Help Me Get Over This Girl

This girl was and still kind of is someone who’s very important to me. She was the girl I came out for and the first girl I ever brought home to my family. We dated for 3 months(stupid and short, i know), and for some reason I just can’t get her out of my head. I went through and deleted the photos, videos, texts. I burned and ripped pictures after a very huge mental breakdown. I don’t know if I think i’m still in love with her because she came into my life a month after my dad passed or if it’s because she really just meant that much to me. After my father’s passing, I smoked a lot of weed and a cigarette every now and then, which helped. Then I met her. She turned my world upside down all the over again, and I was completely okay with it. She helped me realize that it wasn’t my fault, and that I wasn’t to blame. She listened to me cry and was there for me when I had one of many anxiety attacks at her house, and then again at my own. I called her my sunshine. Before her, life was bleak and dark. I took one look at that beautiful girl, and my world lit up again. The storm clouds of negativity in my life disappeared, and this amazing girl helped me become myself again.
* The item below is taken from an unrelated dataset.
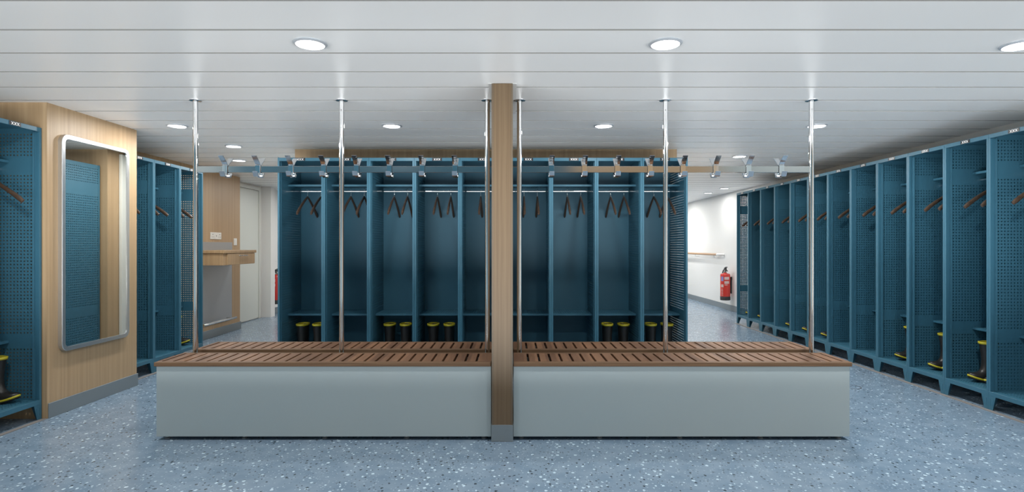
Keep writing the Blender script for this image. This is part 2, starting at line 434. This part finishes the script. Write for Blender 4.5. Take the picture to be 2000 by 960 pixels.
# ------------------------------------------------------------------ poles, rails, coat hooks
YP = 3.765
def make_pole():
    e = thing('pole', 'pole', 'pole')
    mb = MB(); mb.lathe([(0, .002), (.0165, .002), (.0165, H-.008), (0, H-.008)], n=28); mb.build('tube', M['chrome'], e)
    mb = MB(); mb.lathe([(.0165, H-.009), (.018, H-.0065), (.037, H-.0055), (.0395, H-.004), (.0395, H), (0, H)], n=32); mb.build('ceiling_flange', M['chrome'], e)
    mb = MB(); mb.lathe([(0, 0), (.036, 0), (.036, .004), (.0175, .008), (.0165, .008)], n=32); mb.build('floor_flange', M['chrome'], e)
    return e
pp = Proto(make_pole)
for x, lab in ((-2.094, 'chrome ceiling pole at the left end of the benches'),
               (-1.127, 'chrome pole halfway along the left hand benches'),
               (-.163, 'chrome pole close against the left side of the oak column'),
               (.049, 'chrome pole close against the right side of the oak column'),
               (1.015, 'chrome pole halfway along the right hand benches'),
               (1.981, 'chrome ceiling pole at the right end of the benches')):
    pp.get((x, YP, 0), 0, lab, 'chrome poles between the benches')
ZB0, ZB1 = 1.645, 1.687
def rail(x0, x1, label):
    e = thing('coat_rail', label, 'coat rail', ((x0+x1)/2, YP, ZB0), 0, 'coat rails on the poles')
    w = (x1-x0)/2
    mb = MB(); mb.box(-w, w, -.008, .008, 0, ZB1-ZB0, 0, .0015); mb.build('bar', M['steel'], e)
    return e
rail(-2.094+.012, -.163-.012, 'flat steel coat rail left of the oak column')
rail(.049+.012, 1.981-.012, 'flat steel coat rail right of the oak column')
def make_hook():
    e = thing('coat_hook', 'x', 'coat hook')
    w = .0165; hb = ZB1-ZB0
    mb = MB()
    mb.box(-w, w, -.0155, -.0125, -.008, hb+.004, 0, .0006); mb.box(-w, w, .0125, .0155, -.008, hb+.004, 0, .0006)
    mb.box(-w, w, -.0125, .0125, hb+.001, hb+.004); mb.box(-w, w, -.0125, .0125, -.004, -.001)
    mb.build('clamp', M['chrome'], e)
    for s in (-1, 1):
        mb = MB(); mb.strip([(s*.004, hb+.0045), (s*.012, hb+.010), (s*.028, hb+.026), (s*.070, hb+.060)], -w, w, .0025*(-s)*-1)
        mb.build('upper_prong', M['chrome'], e)
        mb = MB()
        pr = [(s*.014, -.004), (s*.0145, -.016)]
        for k in range(6):
            a = PI + k/5*PI*.80
            pr.append((s*(.0145+.016+.016*math.cos(a)), -.016+.014*math.sin(a)))
        pr.append((s*.056, .002))
        mb.strip(pr, -w, w, .0025*s)
        mb.build('lower_prong', M['chrome'], e)
    return e
hp = Proto(make_hook)
ordn = ['first', 'second', 'third', 'fourth', 'fifth', 'sixth', 'seventh', 'eighth', 'ninth', 'tenth', 'eleventh', 'twelfth']
for k in range(8):
    hp.get((-1.894+.2169*k, YP, ZB0), 0, 'double chrome coat hook, %s from the left end of the left coat rail' % ordn[k], 'coat hooks on the left rail')
for k in range(8):
    hp.get((1.779-.2169*k, YP, ZB0), 0, 'double chrome coat hook, %s from the right end of the right coat rail' % ordn[k], 'coat hooks on the right rail')

# ------------------------------------------------------------------ lockers
LH, LD = 1.95, .55
def perf_cells(mb, plane, off, t, us, vs, hole, u0, u1, v0, v1, p):
    """perforated sheet. us: hole columns; vs: list of zones (lists of hole rows); plane 'X' or 'Z'"""
    def P(u, v, k):
        a = off + (t/2 if k else -t/2)
        return (a, u, v) if plane == 'X' else (u, v, a)
    def slab(a, b, c, d):
        if plane == 'X': mb.box(off-t/2, off+t/2, a, b, c, d)
        else: mb.box(a, b, c, d, off-t/2, off+t/2)
    ua, ub = us[0]-p/2, us[-1]+p/2
    slab(u0, ua, v0, v1); slab(ub, u1, v0, v1)
    cur = v0
    for zone in vs:
        za, zb = zone[0]-p/2, zone[-1]+p/2
        slab(ua, ub, cur, za); cur = zb
        for v in zone:
            for u in us:
                o = []
                for k in (0, 1):
                    for q in range(8):
                        a = PI/4*q
                        cx_, sy_ = math.cos(a), math.sin(a); m_ = max(abs(cx_), abs(sy_))
                        o.append(P(u+cx_/m_*p/2, v+sy_/m_*p/2, k))
                    for q in range(8):
                        a = PI/4*q
                        o.append(P(u+math.cos(a)*hole, v+math.sin(a)*hole, k))
                fs = []
                for q in range(8):
                    r = (q+1) % 8
                    fs.append((q, 8+q, 8+r, r)); fs.append((16+q, 16+r, 24+r, 24+q)); fs.append((8+q, 24+q, 24+r, 8+r))
                mb._add(o, fs)
    slab(ua, ub, cur, v1)
P_ = .0228
def side_mesh():
    mb = MB()
    us = [-LD/2 + .062 + P_*i for i in range(21)]
    zones = [[.150+P_*i for i in range(15)], [.580+P_*i for i in range(47)], [1.767+P_*i for i in range(7)]]
    perf_cells(mb, 'X', 0, .0016, us, zones, .0054, -LD/2+.05, LD/2, .11, LH-.004, P_)
    # folded front edge
    mb.box(-.0008, .0008, -LD/2+.002, -LD/2+.05, .11, LH-.004)
    return mb.mesh('side_panel', M['blue'])
SIDE = side_mesh()
def xxx(mb, w, h, s=1, t=.0012, y=0):
    """three X letters centred on 0, drawn in the XZ plane"""
    lw = w/3.0
    for k in (-1, 0, 1):
        cx = k*lw; a = lw*.36; b = h/2; q = .0022
        for sg in (-1, 1):
            pts = [(cx-a*sg-q, -b), (cx-a*sg+q, -b), (cx+a*sg+q, b), (cx+a*sg-q, b)]
            mb.prism(pts if sg > 0 else pts[::1], 'Y', y-t, y)
def make_locker(W):
    def f():
        e = thing('locker', 'x', 'locker')
        w = W/2 - .0006; fy = -LD/2
        for s in (-1, 1): put('side_panel', SIDE, e, (s*(w-.0085), 0, 0))
        # front frame
        for s in (-1, 1):
            mb = MB()
            def bx(a, b, *r): mb.box(min(s*(w-a), s*(w-b)), max(s*(w-a), s*(w-b)), *r)
            bx(0, .0165, fy, fy+.016, .133, LH-.029, 0, .0008)
            bx(.0025, .010, fy+.016, fy+.034, .133, LH-.029)
            bx(.0025, .0215, fy+.034, fy+.046, .133, LH-.029, 0, .0008)
            mb.build('post', M['blue'], e)
        mb = MB(); mb.box(-w, w, fy, fy+.025, LH-.029, LH, 0, .0008); mb.build('header', M['blue'], e)
        mb = MB(); mb.box(-w, w, fy, fy+.025, .102, .133, 0, .0008); mb.build('bottom_rail', M['blue'], e)
        mb = MB(); mb.box(-w, w, fy+.026, LD/2, LH-.003, LH-.001); mb.build('top_panel', M['blue'], e)
        mb = MB(); mb.box(-w+.003, w-.003, LD/2-.004, LD/2, .11, LH-.007); mb.build('back_panel', M['blue'], e)
        # perforated shelves and floor
        n = int((2*w-.06)/P_); us = [-(n-1)*P_/2 + P_*i for i in range(n)]
        sy = fy+.21
        mb = MB()
        vz = [[sy+.035+P_*i for i in range(13)]]
        perf_cells(mb, 'Z', 0, .0016, us, vz, .0054, -w+.010, w-.010, sy+.001, LD/2-.005, P_)
        mb.box(-w+.010, w-.010, sy, sy+.0016, -.0165, .0008)
        me = mb.mesh('shelf', M['blue'])
        put('shelf', me, e, (0, 0, 1.732)); put('shelf', me, e, (0, 0, .528))
        mb = MB(); vz = [[fy+.06+P_*i for i in range(20)]]
        perf_cells(mb, 'Z', .131, .0016, us, vz, .0054, -w+.010, w-.010, fy+.026, LD/2-.005, P_)
        mb.build('floor_panel', M['blue'], e)
        mb = MB(); mb.tube([(-w+.0095, 0, 1.675), (w-.0095, 0, 1.675)], .009, 14, sx=1.0, sy=1.0)
        r = mb.build('hanging_rail', M['chrome'], e)
        # feet: folded sheet, tapered
        for s in (-1, 1):
            for q in (-1, 1):
                mb = MB(); yf = q*(LD/2)
                pts = [(s*w, 0), (s*w, .102), (s*(w-.060), .102), (s*(w-.034), 0)]
                mb.prism(pts, 'Y', yf, yf - q*.002)
                pts = [(yf-q*.002, 0), (yf-q*.002, .102), (yf-q*.075, .102), (yf-q*.036, 0)]
                mb.prism(pts, 'X', s*w, s*(w-.002))
                if q < 0:
                    for xx in (.014, .036):
                        pts = [(s*(w-xx), .03), (s*(w-xx-.0015), .03), (s*(w-xx-.0015-.008*(xx > .02)), .082), (s*(w-xx-.008*(xx > .02)), .082)]
                        mb.prism(pts, 'Y', yf, yf-.0012)
                mb.build('foot', M['blue'], e)
        mb = MB(); mb.box(-.0435, .0435, fy-.0022, fy-.0002, LH-.0275, LH-.0025, 0, .0006); pl = mb.build('name_plate', M['plate'], e)
        mb = MB(); xxx(mb, .062, .0185, y=-.0001); mb.build('lettering', M['ink'], pl, (0, fy-.0022, LH-.015))
        return e
    return f
lock_c = Proto(make_locker(.4084)); lock_s = Proto(make_locker(.411))

# ------------------------------------------------------------------ hangers
def make_hanger():
    """origin at the rail axis; shoulders run along Y"""
    e = thing('coat_hanger', 'x', 'hanger')
    L = .268
    path = []; rs = []
    N_ = 26
    for i in range(N_+1):
        t = -1 + 2*i/N_; a = abs(t)
        z = -.064 - .160*(a**1.12) - .012*(a**5)
        path.append((0, t*L, z)); rs.append(.0090 + .0045*a if a < .97 else .010)
    mb = MB(); mb.tube(path, rs, 12, sx=.85, sy=1.25); mb.build('shoulders', M['hwood'], e)
    mb = MB()
    hk = [(0, 0, -.070), (0, 0, -.040), (0, .004, -.030)]
    for k in range(11):
        a = -PI*.35 + k/10*PI*1.25
        hk.append((0, .0125*math.cos(a) , .0005 + .0125*math.sin(a)))
    mb.tube(hk, .0018, 8); mb.tube([(0, 0, -.070), (0, 0, -.036)], .0052, 10)
    mb.build('hook', M['chrome'], e)
    return e
hg = Proto(make_hanger)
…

After losing a parent, no one is really themselves. I understand that. I lost my step mom at 8, my step father at 11, and my dad recently in June at 15. I know i’m very young and that i should be worried about high school, college, what I’m wearing to prom, and my grief, but she’s one of the only things on my mind 25/8. I don’t know if it’s because she helped me through things that I still don’t understand or if it’s because she was someone I truly cared about. I just need some advice because my friends are truly sick of hearing about my it. My best friend understands, but he doesn’t get it, and i know he’s tired of hearing about the girl who broke his best friend’s heart. What is it that I can do to make things hurt less? I know the bad feelings should’ve stopped by now, but they haven’t. I need some advice. Any mom’s out there that can tell me what they’d tell their own child would be appreciated, and so would anyone else’s opinion on what I should do.